Wednesday, October 06, 2004

What now?

“And when I say you sucked my brain out
the english translation is I am in love with you
but it aint no fun
cause I don’t use words like love
you know words like that don’t matter
just don’t look so offended
you know you should be flattered…”
*ani difranco*

Soo, let’s be entirely honest- I’m really scared, really really scared.

I realized the other day how fitting these lyrics are to the situation with M. I keep thinking these things in my head over and over, I could marry him, I am falling in love with him. And he makes love to me and it all makes sense. But he doesn’t call. He just doesn’t call anymore… But there are no excuses (he used to call every day). And now finding out that his friends were saying things about me behind my back and not only was he not defending me, but he was agreeing. I know I am “better than him” and I know that I “deserve better than this.” But I don’t want better, I just want him. I asked after I left Friday morning- I just sat down on the couch with him and said so honestly, “Are you actually going to call this time?” he says, “yeah.” Me: “Am I just wasting my time with all of this stuff or what?” M: “No way, Im gonna call.” Me: “Promise?” M:”Yeah.”
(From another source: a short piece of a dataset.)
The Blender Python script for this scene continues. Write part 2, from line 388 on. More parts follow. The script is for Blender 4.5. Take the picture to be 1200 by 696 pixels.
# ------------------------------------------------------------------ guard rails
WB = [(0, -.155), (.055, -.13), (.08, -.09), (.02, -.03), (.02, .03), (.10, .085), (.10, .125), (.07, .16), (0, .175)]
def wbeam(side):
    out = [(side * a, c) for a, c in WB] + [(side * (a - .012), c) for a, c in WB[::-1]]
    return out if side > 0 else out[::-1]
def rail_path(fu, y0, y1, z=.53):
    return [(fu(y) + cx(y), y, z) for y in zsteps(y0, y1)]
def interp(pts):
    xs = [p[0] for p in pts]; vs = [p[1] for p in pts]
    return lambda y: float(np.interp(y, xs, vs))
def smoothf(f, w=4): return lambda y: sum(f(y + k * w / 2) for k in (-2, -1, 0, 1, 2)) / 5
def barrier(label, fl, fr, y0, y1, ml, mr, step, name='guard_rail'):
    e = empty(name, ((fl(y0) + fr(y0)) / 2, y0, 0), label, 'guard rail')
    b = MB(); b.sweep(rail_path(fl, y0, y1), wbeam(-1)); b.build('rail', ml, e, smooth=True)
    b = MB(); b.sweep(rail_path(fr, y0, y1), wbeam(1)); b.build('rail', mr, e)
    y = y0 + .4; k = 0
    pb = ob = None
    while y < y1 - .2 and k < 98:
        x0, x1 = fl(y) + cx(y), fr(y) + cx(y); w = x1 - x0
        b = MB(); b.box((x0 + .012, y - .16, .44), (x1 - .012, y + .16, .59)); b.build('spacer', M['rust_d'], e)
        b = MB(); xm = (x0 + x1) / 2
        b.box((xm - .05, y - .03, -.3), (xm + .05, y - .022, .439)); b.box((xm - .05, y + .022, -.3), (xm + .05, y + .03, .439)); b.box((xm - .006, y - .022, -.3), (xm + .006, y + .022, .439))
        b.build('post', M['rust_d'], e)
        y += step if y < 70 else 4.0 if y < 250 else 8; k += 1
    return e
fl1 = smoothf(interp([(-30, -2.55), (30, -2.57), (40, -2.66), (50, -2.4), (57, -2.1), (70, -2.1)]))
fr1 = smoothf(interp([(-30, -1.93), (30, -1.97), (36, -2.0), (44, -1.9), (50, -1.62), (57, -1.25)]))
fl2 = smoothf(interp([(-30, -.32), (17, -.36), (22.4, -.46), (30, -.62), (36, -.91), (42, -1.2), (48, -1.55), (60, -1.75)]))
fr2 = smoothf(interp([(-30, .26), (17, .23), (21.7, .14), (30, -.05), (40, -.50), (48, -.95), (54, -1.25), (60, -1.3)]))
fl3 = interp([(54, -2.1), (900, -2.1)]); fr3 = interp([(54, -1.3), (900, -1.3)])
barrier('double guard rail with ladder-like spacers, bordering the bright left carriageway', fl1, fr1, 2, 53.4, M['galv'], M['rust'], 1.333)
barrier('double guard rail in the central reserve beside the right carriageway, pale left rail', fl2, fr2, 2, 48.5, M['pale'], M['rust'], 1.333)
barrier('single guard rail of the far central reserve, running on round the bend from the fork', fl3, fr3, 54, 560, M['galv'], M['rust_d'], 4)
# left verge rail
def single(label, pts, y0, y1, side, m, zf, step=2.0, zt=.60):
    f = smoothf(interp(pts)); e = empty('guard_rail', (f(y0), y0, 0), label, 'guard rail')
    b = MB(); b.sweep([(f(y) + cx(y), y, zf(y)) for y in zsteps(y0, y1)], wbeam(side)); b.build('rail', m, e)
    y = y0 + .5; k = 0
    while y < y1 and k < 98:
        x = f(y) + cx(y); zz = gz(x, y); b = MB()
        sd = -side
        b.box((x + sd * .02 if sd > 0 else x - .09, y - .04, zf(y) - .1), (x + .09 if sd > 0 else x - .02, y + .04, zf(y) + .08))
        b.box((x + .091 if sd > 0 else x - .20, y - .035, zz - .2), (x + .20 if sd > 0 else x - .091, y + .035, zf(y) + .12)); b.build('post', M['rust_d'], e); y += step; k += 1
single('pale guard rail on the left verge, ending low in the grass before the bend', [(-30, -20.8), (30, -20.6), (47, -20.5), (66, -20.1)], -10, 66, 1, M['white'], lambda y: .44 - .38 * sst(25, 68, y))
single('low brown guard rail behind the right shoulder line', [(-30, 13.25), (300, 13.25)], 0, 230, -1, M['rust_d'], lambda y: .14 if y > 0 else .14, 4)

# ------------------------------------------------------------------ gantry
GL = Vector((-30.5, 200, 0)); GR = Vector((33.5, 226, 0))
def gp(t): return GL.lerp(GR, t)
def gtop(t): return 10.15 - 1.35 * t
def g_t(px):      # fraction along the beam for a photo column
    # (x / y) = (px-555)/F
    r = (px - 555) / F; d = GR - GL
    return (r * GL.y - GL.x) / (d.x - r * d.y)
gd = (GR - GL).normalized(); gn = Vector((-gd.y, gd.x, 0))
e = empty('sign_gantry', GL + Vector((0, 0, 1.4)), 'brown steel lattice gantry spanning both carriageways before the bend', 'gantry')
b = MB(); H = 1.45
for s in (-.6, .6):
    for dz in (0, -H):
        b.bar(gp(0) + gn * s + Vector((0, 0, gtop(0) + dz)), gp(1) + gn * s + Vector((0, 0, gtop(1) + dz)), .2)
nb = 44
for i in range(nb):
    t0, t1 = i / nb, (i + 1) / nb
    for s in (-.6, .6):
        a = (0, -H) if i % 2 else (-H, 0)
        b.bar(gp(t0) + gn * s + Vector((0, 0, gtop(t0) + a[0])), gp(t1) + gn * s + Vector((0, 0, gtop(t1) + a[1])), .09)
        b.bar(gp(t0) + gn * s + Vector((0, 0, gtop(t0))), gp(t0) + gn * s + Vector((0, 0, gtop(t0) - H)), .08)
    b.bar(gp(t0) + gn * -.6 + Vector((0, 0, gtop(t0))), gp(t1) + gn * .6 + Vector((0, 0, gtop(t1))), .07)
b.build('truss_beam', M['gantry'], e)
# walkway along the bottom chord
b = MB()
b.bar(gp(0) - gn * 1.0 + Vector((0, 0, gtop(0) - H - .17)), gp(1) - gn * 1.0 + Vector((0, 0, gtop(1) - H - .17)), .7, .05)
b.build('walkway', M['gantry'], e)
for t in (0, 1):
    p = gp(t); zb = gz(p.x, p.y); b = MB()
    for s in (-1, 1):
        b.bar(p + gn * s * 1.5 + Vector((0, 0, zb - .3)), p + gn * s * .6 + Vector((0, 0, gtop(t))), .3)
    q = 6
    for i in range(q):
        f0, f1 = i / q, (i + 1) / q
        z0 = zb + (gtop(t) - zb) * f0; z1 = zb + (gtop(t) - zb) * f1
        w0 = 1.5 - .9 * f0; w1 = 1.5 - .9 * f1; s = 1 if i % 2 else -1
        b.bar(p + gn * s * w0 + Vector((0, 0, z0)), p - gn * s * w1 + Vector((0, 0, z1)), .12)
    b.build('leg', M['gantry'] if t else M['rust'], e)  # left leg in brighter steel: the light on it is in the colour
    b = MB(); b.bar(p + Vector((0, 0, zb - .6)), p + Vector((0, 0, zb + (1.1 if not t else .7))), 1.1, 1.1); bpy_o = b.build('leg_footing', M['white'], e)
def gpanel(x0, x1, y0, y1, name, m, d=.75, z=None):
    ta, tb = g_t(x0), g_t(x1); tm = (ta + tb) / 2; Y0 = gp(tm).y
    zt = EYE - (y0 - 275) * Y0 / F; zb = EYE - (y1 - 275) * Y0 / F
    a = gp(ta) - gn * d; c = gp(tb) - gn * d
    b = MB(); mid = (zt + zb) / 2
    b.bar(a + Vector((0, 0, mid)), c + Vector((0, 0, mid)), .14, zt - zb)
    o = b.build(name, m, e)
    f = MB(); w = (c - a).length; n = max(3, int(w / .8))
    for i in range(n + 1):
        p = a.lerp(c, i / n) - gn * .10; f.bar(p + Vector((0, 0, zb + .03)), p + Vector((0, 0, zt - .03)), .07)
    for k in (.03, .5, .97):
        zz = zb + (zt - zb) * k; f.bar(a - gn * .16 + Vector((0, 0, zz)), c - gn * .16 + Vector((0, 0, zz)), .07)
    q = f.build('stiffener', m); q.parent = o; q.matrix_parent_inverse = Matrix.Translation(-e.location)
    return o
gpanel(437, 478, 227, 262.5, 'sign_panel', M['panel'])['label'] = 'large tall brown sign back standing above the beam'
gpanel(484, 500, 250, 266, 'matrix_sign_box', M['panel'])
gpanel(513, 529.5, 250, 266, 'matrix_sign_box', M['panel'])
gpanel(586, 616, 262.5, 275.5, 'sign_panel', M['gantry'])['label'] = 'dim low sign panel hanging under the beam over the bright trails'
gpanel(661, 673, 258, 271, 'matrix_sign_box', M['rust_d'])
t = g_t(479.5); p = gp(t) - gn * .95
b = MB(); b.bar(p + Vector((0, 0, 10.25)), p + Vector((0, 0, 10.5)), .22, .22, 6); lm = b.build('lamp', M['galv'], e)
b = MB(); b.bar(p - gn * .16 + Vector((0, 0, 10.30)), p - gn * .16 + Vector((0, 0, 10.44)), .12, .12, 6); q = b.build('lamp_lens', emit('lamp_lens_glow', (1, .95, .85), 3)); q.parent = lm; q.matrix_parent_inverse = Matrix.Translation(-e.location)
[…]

But it’s Wednesday now, and still no word. So what do I do? Do I go over there and confront him about it? But when? When would be too soon? Would I look too desperate? Coming on too strong? (I know I need to sort these things out before the weekend of te 22nd, because we go to the Hippie Festival that weekend, I can’t spend five days in a tiny room with him unless we talk about this first, right? What do you think?)

So I’m opening up for suggestions because I’m a whacko… What would you do? What should I do? AHHHHHHHHHHHH!!!

Thank you.

3 comments:

Anonymous said...

todays the day

There's only now
There's only here
Give in to love
Or live in fear
No other path
No other way
No day but today

Anonymous said...

There are so many times that I thought I was in love, because I really was...and I think about all the pain I had to endure to recieve that love, to be a part of it. Looking back, it was all worth it-each time...because it made me stronger and wiser. I am not a believer of learning from someone else's mistakes, but our own; because we each see things through our own eyes and take things differently. Do what you feel is right-if you don't know what that is-just wait-it will find you.

Anonymous said...

Walk on by! Seriously, don't waste one more second of yourself on this guy. I'm sure he's great, but he's sending you a clear message that you are ignoring because it is painful for you to hear right now. Accept the pain and the hurt, face and deal with it and grow from it. I wouldn't bother talking to him or confronting him or doing anything. Just walk away and don't waste one more minute! Don't go on trips with him, don't talk to his friends, don't call him. Just move on. It will be the hardest thing you've ever done, but you've got to step away from the addiction of love because what you have with this guy doesn't sound like love at all. Good luck!